Hätten sich Libins Eltern an einer wichtigen Wegkreuzung anders entschieden, lebte der 43-Jährige heute in Mexiko. Geboren wurde er in Leningrad, das längst wieder St. Petersburg heißt, mit acht Jahren ging es in die USA. "Meine Eltern waren geschätzte Mitglieder der kulturellen Elite, dann waren sie arbeitslos", skizziert er in lakonischer Kürze, was der Wechsel nach New York bedeutete.

In seinem ersten New Yorker Sommer, 1980, lernte er Englisch, indem er Comic-Hefte studierte und ausdauernd vorm Fernseher saß. Nach den Schulferien konnte er die fremde Sprache, konnte er mithalten im Unterricht.

Die Mutter, Pianistin der Leningrader Philharmonie, verkaufte zunächst Blumen, schließlich fand sie Anstellung in einer Handschuhfabrik, während der Vater, ein Geigenspieler, Klaviere reparierte. Eine Zeit lang kam die Familie nur mit Hilfe von Lebensmittelmarken über die Runden.

"Mir blieb nichts anderes übrig, als Nerd zu werden"

In der Bronx, wo sie wohnte, war das Milieu derart rau, dass es der schmächtige Phil nach der Schule vorzog, zu Hause zu hocken, statt auf die Straße zu gehen und Prügel zu riskieren. "Im Grunde blieb mir gar nichts anderes übrig, als ein Nerd zu werden." Nach dem abgebrochenen Studium der Computerwissenschaften gründete er nacheinander zwei Firmen, die eine auf E-Commerce spezialisiert, die andere auf Datensicherheit.

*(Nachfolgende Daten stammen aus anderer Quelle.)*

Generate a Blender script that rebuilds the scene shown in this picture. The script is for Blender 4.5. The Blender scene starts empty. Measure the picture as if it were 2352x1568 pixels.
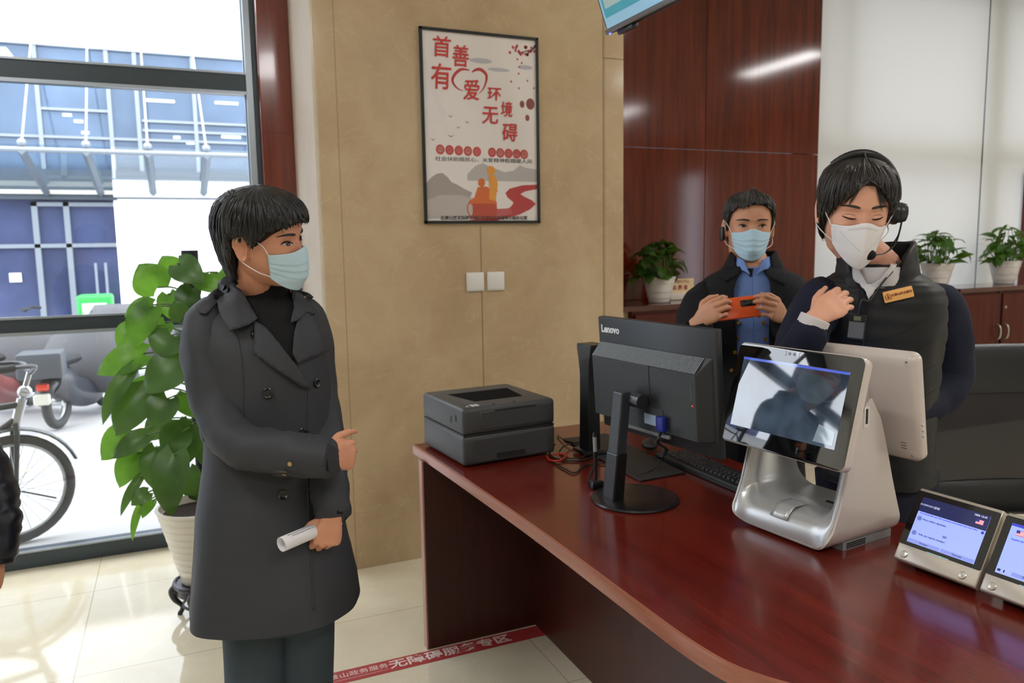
import bpy, bmesh, math, random
from mathutils import Vector, Matrix, noise as mnoise
random.seed(7)
sc = bpy.context.scene
COL = sc.collection
PI = math.pi
R = math.radians
# ---------------------------------------------------------------- camera
EYE = 1.5
FPX = 1777.0                                     # focal length in pixels of the 2352 wide frame
def _basis(yaw, pitch, roll):
    cy, sy = math.cos(yaw), math.sin(yaw)
    fw = Vector((sy*math.cos(pitch), cy*math.cos(pitch), -math.sin(pitch)))
    rt = Vector((cy, -sy, 0)); up = rt.cross(fw)
    c, s = math.cos(roll), math.sin(roll)
    return c*rt+s*up, c*up-s*rt, fw
CR, CU, CF = _basis(R(23.5), R(7.0), R(-0.96))
CAM = Vector((0, 0, EYE))
cd = bpy.data.cameras.new('camera'); cam = bpy.data.objects.new('camera', cd); COL.objects.link(cam)
cam.matrix_world = Matrix(((CR.x, CU.x, -CF.x, 0), (CR.y, CU.y, -CF.y, 0), (CR.z, CU.z, -CF.z, EYE), (0, 0, 0, 1)))
cd.sensor_width = 36.0; cd.lens = FPX/2352*36.0; cd.clip_start = 0.05; cd.clip_end = 200
cd.dof.use_dof = True; cd.dof.focus_distance = 1.75; cd.dof.aperture_fstop = 5.0
sc.camera = cam
def pt(px, py, Z):                               # the point seen at a pixel of the photo at depth Z along the view axis
    return CAM + Z*((px-1176)/FPX*CR - (py-784)/FPX*CU + CF)
def pY(px, py, Y):
    d = (px-1176)/FPX*CR - (py-784)/FPX*CU + CF
    return CAM + d*(Y/d.y)
def pZ(px, py, z):
    d = (px-1176)/FPX*CR - (py-784)/FPX*CU + CF
    return CAM + d*((z-EYE)/d.z)
# ---------------------------------------------------------------- world, exposure, lights
sc.view_settings.view_transform = 'Standard'
sc.view_settings.look = 'None'
sc.view_settings.gamma = 1.0
sc.view_settings.use_curve_mapping = False
sc.view_settings.exposure = 0.0
sc.cycles.use_denoising = True
sc.cycles.max_bounces = 8
sc.cycles.diffuse_bounces = 4
sc.cycles.glossy_bounces = 4
sc.cycles.transparent_max_bounces = 12
sc.cycles.sample_clamp_indirect = 6.0
w = bpy.data.worlds.new('world'); sc.world = w; w.use_nodes = True
nt = w.node_tree; nt.nodes.clear()
tc = nt.nodes.new('ShaderNodeTexCoord'); sx = nt.nodes.new('ShaderNodeSeparateXYZ')
rmp = nt.nodes.new('ShaderNodeValToRGB'); bg = nt.nodes.new('ShaderNodeBackground'); wo = nt.nodes.new('ShaderNodeOutputWorld')
nt.links.new(tc.outputs['Generated'], sx.inputs[0]); nt.links.new(sx.outputs['Z'], rmp.inputs[0])
rmp.color_ramp.elements[0].position = 0.0; rmp.color_ramp.elements[0].color = (.80, .88, 1, 1)
rmp.color_ramp.elements[1].position = 0.6; rmp.color_ramp.elements[1].color = (.95, .98, 1, 1)
nt.links.new(rmp.outputs[0], bg.inputs[0]); bg.inputs[1].default_value = 5.5
nt.links.new(bg.outputs[0], wo.inputs[0])
def area(name, loc, size, power, rot=(0, 0, 0), col=(1, 1, 1), sy=None):
    l = bpy.data.lights.new(name, 'AREA'); l.shape = 'RECTANGLE'; l.size = size; l.size_y = sy or size
    l.energy = power; l.color = col
    o = bpy.data.objects.new(name, l); COL.objects.link(o); o.location = loc; o.rotation_euler = rot
    return o
# fluorescent ceiling lamps of the hall
for i, (x, y) in enumerate(((-1.6, 1.2), (-1.6, -2.0), (1.2, -1.6), (4.2, 1.4), (5.7, -1.6), (7.0, 1.4), (7.0, -2.4))):
    area('ceiling_lamp', (x, y, 3.66), .3, 39, (0, 0, 0), (1, .975, .96), 1.3)
# ---------------------------------------------------------------- helpers
def lin(c):
    return tuple(((v/255)/12.92 if v/255 <= .04045 else ((v/255+.055)/1.055)**2.4) for v in c)
class MB:
    def __init__(s): s.v = []; s.f = []
    def add(s, vs, fs, M=None):
        o = len(s.v)
        s.v += [M @ Vector(p) if M else Vector(p) for p in vs]
        s.f += [tuple(i+o for i in f) for f in fs]
        return s
    def box(s, c, d, M=None):
        x, y, z = (k/2 for k in d); c = Vector(c)
        vs = [c+Vector((a*x, b*y, e*z)) for a in (-1, 1) for b in (-1, 1) for e in (-1, 1)]
        return s.add(vs, [(0, 1, 3, 2), (4, 6, 7, 5), (0, 4, 5, 1), (2, 3, 7, 6), (0, 2, 6, 4), (1, 5, 7, 3)], M)
    def bb(s, a, b, M=None):                     # box from corner to corner
        a = Vector(a); b = Vector(b)
        return s.box((a+b)/2, b-a, M)
    def rbox(s, c, d, r, seg=3, M=None):         # box with every edge rounded
        bm = bmesh.new(); bmesh.ops.create_cube(bm, size=1)
        for v in bm.verts: v.co = Vector(c)+Vector((v.co.x*d[0], v.co.y*d[1], v.co.z*d[2]))
        bmesh.ops.bevel(bm, geom=bm.edges[:], offset=r, segments=seg, profile=.5, affect='EDGES')
        bm.verts.index_update()
        s.add([v.co.copy() for v in bm.verts], [tuple(v.index for v in f.verts) for f in bm.faces], M); bm.free()
        return s
    def loft(s, rings, caps=True, closed=True, M=None):
        n = len(rings[0]); vs = [p for r in rings for p in r]; fs = []
        for i in range(len(rings)-1):
            for j in range(n if closed else n-1):
                k = (j+1) % n
                fs.append((i*n+j, i*n+k, (i+1)*n+k, (i+1)*n+j))
        if caps and closed:
            fs.append(tuple(range(n-1, -1, -1))); fs.append(tuple(range((len(rings)-1)*n, len(rings)*n)))
        return s.add(vs, fs, M)
    def tube(s, pts, rad, n=10, steps=0, flat=1.0, side=None, caps=True, M=None):
        pts = [Vector(p) for p in pts]
        if not hasattr(rad, '__len__'): rad = [rad]*len(pts)
        if steps: pts, rad = spline(pts, rad, steps)
        rings = []; t0 = None
        for i, p in enumerate(pts):
            t = (pts[min(i+1, len(pts)-1)]-pts[max(i-1, 0)])
            t = t.normalized() if t.length > 1e-9 else Vector((0, 0, 1))
            if t0 is None:
                a = Vector(side) if side is not None else (Vector((0, 0, 1)) if abs(t.z) < .9 else Vector((1, 0, 0)))
                u = (a - t*a.dot(t)).normalized()
            else:
                u = t0.rotation_difference(t) @ u; u = (u - t*u.dot(t)).normalized()
            t0 = t; v = t.cross(u)
            rings.append([p + rad[i]*(math.cos(2*PI*j/n)*u + flat*math.sin(2*PI*j/n)*v) for j in range(n)])
        return s.loft(rings, caps, True, M)
    def lathe(s, prof, n=32, M=None, c=(0, 0, 0)):
        c = Vector(c)
        return s.loft([[c+Vector((r*math.cos(2*PI*j/n), r*math.sin(2*PI*j/n), z)) for j in range(n)] for r, z in prof], True, True, M)
    def cyl(s, a, b, r, n=16, r2=None):
        return s.tube([a, b], [r, r if r2 is None else r2], n)
    def prism(s, poly, d0, d1, M=None):          # polygon in xy, pulled from z=d0 to z=d1
        n = len(poly); vs = [(x, y, d0) for x, y in poly]+[(x, y, d1) for x, y in poly]
        fs = [tuple(range(n-1, -1, -1)), tuple(range(n, 2*n))]+[(i, (i+1) % n, n+(i+1) % n, n+i) for i in range(n)]
        return s.add(vs, fs, M)
    def ball(s, c, r, n=16, m=10, M=None):
        r = r if hasattr(r, '__len__') else (r, r, r); c = Vector(c)
        rings = []
        for i in range(m+1):
            a = PI*i/m-PI/2; q = max(math.cos(a), .02)
            rings.append([c+Vector((r[0]*q*math.cos(2*PI*j/n), r[1]*q*math.sin(2*PI*j/n), r[2]*math.sin(a))) for j in range(n)])
        return s.loft(rings, True, True, M)
    def grid(s, fn, nu, nv, M=None):             # open sheet fn(u, v), u, v in 0..1
        vs = [fn(i/nu, j/nv) for j in range(nv+1) for i in range(nu+1)]
        return s.add(vs, [(j*(nu+1)+i, j*(nu+1)+i+1, (j+1)*(nu+1)+i+1, (j+1)*(nu+1)+i) for j in range(nv) for i in range(nu)], M)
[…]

Als er es satt hatte, ständig von Boston an die Westküste zu fliegen, um sich mit Investoren zu treffen, zog er ins Silicon Valley. Und Mexiko? Seine Familie war gerade sechs Monate in Amerika, da suchte die Philharmonie in Mexiko-Stadt einen Violinisten und machte seinem Vater ein Angebot. "Meine Eltern haben lange darüber nachgedacht."